Le financement du culte et des pratiques musulmans en France 1ere séance : modératrice : Randi DEGUILHEM,
Randi DEGUILHEM, Hakim EL GHISSASSI Remarques introductives
Les normes juridiques du waqf, Jean-Philippe BRAS (professeur à l’Université de Rouen, directeur du CESJ)
Les waqfs ou habous constituent un instrument juridique rattaché à la famille de droit arabomusulman. Sa souplesse explique sa permanence et sa vigueur, mais aussi les difficultés d’analyse auxquelles le juriste est confronté. Du côté du droit public, il apparaît tantôt comme un instrument de police administrative, (contrôle de l’exercice des cultes et des communautés religieuses), tantôt comme un instrument du service public et de redistribution. Du côté du droit privé, il est au coeur du droit des successions, avec des implications sur le droit commercial, le droit foncier, … Dès lors, il paraît difficile de l’inscrire dans une démarche essentialiste.

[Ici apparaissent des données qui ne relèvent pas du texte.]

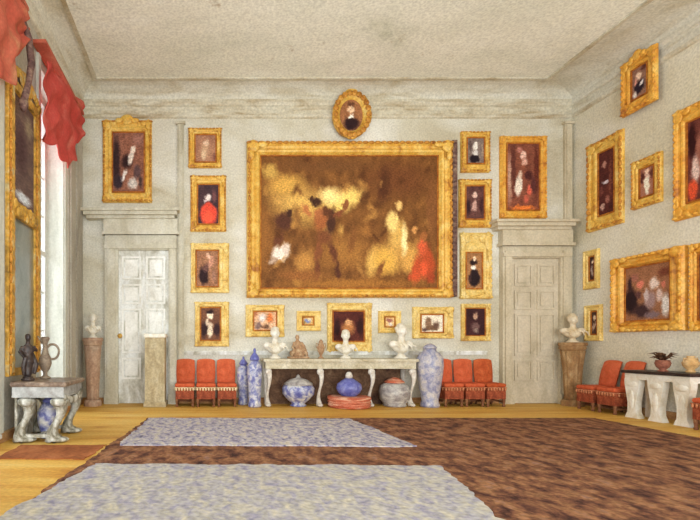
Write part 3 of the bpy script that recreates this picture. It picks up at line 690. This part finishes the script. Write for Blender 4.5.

Du fait de sa plasticité fonctionnelle, le régime juridique des waqfs doit être appréhendé dans une perspective historienne, ce que l’on cherchera à illustrer à travers quelques lectures de spécialistes du droit musulman.
Construire et gérer une mosquée : Hakim EL GHISSASSI (journaliste, directeur du sezame.info, fondateur du magazine La Médina, Paris) Cette adresse e-mail est protégée contre les robots spammeurs. Vous devez activer le JavaScript pour la visualiser.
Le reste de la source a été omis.